When an offer from the IOP came in the mail last December, Ventura says he didn’t have to think twice about accepting.

“In light of the changes in my life, I had the opening to do it,” he says. “I needed to get out of Minnesota. I needed a break from here, to go to a different part of the country and really rejuvenate myself.”

After finishing his time as a Navy SEAL, he spent 11 years grappling for the World Wrestling Federation as his alter ego, Jesse “The Body” Ventura.

In 1984, Ventura became an actor—with a leading role in the movie Predator, among others—and before long, he had his own radio and television talk shows.

His political career began in 1990, when he was elected mayor of Brooklyn Park, Minn., and in 1998 he became the first Reform Party candidate to win the gubernatorial race in the state. He’s been coaching high school football since the end of his term in 2002.

Now, the menus at Bartley’s Burger Cottage list him as “Harvard’s newest professor” after Ventura insisted the owners add him to their list of sandwich celebrities. With his fellowship behind him, the jack-of-all-trades can add yet another occupation to his eclectic résumé.

“The thing we were most impressed by is this idea that you can come from a life that is very much not a traditional pathway to politics,” says Ryan D. Rippel ’04, one of six student liaisons from the IOP who worked directly under Ventura. “He was not going to be a career politician.

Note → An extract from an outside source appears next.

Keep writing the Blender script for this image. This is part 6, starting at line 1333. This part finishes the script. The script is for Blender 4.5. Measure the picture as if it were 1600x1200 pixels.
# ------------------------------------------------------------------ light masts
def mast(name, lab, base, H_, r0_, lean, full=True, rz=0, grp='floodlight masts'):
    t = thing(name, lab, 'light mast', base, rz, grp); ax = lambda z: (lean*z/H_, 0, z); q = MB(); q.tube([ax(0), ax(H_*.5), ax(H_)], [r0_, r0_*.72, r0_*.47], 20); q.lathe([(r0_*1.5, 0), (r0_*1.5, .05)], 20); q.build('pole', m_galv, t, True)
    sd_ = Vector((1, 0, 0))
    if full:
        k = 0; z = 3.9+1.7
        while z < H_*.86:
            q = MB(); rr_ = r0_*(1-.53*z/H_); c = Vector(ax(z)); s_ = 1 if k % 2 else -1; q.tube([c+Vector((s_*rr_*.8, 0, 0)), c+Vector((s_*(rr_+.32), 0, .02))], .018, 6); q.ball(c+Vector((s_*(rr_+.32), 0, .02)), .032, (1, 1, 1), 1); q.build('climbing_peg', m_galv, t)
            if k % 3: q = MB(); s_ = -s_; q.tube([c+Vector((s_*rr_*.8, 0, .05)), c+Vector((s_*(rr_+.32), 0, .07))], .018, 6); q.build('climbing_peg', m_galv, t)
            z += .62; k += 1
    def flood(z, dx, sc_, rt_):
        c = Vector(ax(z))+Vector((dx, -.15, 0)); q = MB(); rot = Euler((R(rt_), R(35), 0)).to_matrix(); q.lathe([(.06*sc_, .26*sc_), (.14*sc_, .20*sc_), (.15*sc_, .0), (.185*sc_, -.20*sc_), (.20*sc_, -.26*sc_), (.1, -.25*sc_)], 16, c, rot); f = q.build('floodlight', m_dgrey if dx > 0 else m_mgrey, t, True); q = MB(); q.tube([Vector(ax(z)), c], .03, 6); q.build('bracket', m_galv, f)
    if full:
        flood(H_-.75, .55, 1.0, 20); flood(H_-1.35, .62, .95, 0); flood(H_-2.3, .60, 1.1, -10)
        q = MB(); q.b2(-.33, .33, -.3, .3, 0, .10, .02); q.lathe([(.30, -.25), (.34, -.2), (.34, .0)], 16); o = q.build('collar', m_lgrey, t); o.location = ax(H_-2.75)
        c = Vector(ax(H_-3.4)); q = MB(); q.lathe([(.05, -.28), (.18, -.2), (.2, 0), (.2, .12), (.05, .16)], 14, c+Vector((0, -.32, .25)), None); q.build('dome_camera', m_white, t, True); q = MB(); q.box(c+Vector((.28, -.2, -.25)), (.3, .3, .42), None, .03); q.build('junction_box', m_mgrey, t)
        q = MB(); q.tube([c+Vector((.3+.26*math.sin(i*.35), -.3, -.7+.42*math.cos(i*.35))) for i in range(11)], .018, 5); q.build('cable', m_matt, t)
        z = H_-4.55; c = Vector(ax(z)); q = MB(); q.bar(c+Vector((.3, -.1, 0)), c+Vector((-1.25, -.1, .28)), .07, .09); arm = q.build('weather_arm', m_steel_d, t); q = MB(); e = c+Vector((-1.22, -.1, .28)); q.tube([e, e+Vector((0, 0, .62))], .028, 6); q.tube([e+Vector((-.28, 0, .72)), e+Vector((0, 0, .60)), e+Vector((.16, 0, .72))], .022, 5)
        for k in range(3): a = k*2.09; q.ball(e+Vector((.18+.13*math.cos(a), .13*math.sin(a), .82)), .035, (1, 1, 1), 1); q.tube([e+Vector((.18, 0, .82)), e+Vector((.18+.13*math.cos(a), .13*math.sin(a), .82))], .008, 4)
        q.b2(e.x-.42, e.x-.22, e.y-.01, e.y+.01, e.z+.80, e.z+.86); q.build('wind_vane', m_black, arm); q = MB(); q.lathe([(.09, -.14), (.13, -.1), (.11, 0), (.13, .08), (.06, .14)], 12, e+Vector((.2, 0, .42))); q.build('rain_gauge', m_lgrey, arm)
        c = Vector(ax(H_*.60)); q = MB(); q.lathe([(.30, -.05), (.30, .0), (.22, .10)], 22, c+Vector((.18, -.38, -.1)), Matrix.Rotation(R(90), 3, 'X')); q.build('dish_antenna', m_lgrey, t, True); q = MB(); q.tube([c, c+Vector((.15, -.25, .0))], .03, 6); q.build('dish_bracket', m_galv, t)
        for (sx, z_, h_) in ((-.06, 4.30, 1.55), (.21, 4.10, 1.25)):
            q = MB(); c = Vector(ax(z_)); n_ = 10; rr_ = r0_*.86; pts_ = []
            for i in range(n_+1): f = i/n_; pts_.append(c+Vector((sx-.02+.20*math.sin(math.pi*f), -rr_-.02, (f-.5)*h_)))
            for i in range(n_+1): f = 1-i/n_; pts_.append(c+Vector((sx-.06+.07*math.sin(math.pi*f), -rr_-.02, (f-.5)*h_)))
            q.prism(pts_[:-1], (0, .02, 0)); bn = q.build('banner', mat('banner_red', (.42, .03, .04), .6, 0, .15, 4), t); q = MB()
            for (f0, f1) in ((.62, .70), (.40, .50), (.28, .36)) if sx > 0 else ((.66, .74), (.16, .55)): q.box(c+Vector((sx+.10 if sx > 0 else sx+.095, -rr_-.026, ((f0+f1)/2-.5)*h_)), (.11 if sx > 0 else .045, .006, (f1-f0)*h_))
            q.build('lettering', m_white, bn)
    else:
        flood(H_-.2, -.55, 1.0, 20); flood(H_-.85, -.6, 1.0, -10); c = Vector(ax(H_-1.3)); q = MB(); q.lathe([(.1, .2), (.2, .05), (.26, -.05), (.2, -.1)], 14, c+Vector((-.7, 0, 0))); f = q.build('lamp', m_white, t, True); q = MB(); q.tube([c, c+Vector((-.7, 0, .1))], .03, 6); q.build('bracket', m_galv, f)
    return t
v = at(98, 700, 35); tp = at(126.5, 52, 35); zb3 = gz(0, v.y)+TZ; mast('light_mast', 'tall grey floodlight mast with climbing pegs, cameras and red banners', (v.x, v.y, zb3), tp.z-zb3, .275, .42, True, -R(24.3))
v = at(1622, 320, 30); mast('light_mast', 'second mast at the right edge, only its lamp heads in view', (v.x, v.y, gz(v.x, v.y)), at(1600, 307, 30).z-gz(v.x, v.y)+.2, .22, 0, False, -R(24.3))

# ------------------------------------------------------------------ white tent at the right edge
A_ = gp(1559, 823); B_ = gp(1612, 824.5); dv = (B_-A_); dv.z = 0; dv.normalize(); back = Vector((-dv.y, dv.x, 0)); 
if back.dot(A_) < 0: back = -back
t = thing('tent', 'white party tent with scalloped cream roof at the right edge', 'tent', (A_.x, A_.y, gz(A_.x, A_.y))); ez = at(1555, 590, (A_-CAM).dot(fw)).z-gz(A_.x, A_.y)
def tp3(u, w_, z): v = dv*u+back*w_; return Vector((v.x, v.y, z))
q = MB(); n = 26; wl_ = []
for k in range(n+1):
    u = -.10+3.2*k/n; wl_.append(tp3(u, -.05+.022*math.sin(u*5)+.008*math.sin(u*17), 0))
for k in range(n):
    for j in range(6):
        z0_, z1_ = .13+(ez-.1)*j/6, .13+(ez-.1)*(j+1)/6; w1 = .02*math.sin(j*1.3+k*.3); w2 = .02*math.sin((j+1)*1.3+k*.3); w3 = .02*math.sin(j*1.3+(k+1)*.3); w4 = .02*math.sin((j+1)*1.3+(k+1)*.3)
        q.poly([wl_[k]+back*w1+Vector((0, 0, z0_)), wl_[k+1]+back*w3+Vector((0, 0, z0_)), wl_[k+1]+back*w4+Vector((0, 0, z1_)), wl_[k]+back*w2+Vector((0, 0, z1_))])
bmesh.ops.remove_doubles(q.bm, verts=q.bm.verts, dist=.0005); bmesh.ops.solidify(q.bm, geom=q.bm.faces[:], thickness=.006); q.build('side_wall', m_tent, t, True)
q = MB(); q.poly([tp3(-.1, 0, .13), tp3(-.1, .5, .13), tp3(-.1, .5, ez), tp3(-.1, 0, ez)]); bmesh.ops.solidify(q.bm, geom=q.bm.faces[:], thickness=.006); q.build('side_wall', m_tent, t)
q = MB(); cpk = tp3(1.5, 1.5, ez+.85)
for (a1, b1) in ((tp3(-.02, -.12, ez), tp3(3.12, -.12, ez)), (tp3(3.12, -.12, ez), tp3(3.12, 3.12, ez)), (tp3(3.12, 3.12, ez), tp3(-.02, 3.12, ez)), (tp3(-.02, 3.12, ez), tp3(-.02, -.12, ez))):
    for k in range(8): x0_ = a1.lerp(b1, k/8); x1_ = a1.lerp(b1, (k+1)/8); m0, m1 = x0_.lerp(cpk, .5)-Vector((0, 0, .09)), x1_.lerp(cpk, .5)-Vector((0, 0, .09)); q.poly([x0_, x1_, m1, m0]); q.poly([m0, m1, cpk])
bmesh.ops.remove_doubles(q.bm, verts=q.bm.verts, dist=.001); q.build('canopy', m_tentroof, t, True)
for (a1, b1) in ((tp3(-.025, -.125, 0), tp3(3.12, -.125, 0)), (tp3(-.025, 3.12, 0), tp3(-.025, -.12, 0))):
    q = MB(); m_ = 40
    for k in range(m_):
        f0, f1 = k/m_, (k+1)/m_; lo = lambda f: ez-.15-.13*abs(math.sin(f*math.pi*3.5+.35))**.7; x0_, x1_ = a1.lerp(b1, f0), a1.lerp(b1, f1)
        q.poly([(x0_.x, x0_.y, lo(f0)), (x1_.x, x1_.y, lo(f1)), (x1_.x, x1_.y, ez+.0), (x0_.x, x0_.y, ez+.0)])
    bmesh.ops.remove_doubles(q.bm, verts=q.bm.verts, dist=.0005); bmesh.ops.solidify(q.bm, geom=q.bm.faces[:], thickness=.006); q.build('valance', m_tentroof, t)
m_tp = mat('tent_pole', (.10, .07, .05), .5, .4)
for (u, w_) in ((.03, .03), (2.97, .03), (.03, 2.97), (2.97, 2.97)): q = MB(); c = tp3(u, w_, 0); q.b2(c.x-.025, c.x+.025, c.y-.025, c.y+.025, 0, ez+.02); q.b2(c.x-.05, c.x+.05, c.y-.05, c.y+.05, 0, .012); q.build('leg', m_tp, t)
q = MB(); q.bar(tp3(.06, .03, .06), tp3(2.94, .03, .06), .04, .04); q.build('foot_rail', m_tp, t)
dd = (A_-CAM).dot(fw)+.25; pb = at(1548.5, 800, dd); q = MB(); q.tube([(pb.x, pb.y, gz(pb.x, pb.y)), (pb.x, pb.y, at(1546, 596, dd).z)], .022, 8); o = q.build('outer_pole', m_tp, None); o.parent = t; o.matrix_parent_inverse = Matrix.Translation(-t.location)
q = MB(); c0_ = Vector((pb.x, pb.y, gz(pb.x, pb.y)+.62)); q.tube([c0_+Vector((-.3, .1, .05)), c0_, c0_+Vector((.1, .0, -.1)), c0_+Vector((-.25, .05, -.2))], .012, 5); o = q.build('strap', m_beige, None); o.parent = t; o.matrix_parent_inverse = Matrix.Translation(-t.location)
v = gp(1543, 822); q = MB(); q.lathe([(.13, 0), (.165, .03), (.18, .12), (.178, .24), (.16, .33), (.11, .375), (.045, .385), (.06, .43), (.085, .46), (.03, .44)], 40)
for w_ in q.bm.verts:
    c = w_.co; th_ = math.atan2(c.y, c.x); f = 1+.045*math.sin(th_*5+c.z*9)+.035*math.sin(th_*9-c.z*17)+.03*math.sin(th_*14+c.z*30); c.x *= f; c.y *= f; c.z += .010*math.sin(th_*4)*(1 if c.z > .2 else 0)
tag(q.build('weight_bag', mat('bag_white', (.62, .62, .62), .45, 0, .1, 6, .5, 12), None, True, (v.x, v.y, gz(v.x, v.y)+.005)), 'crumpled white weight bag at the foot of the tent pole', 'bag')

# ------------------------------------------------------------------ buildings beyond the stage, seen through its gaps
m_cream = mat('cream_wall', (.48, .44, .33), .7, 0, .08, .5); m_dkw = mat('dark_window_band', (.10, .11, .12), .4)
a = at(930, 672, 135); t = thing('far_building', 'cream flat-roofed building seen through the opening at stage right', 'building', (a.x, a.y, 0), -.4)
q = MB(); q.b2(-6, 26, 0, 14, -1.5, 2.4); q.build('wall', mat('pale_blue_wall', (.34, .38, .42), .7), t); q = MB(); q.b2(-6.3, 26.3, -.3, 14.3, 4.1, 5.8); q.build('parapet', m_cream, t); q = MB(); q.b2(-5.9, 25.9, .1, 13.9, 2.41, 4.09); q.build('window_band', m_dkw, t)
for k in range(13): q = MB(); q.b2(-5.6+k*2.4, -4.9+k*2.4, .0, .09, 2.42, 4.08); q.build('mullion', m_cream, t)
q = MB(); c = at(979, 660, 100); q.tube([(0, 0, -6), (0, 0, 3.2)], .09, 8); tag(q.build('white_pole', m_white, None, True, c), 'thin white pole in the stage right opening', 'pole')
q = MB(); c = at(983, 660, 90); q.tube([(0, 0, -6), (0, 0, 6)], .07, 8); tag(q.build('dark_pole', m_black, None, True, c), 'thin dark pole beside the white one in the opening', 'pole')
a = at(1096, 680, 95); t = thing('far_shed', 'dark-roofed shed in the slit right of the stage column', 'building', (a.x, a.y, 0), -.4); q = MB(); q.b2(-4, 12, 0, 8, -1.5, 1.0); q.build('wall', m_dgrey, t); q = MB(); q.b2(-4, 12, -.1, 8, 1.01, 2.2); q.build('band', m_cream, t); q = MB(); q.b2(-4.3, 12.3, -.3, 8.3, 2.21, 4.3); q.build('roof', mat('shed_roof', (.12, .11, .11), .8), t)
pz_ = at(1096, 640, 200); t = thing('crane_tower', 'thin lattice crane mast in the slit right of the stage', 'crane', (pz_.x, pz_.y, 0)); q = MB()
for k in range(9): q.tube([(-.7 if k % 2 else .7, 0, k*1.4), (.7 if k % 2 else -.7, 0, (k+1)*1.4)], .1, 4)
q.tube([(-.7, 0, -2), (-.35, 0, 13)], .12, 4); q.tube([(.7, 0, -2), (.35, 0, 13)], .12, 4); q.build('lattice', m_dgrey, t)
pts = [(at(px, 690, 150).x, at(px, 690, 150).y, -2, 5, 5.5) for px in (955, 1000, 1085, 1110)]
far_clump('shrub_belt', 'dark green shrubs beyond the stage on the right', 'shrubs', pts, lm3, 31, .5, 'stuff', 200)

He was someone who felt the need for his leadership, so he stepped up to the plate and ran.”

A JOLLY GOOD FELLOW

Despite his celebrity status, Ventura spent his days at Harvard living in an unassuming apartment building across the Charles River and working from his office at the Kennedy School of Government, where he prepared for his seminars, held 16 office hours a week and learned how to use a computer.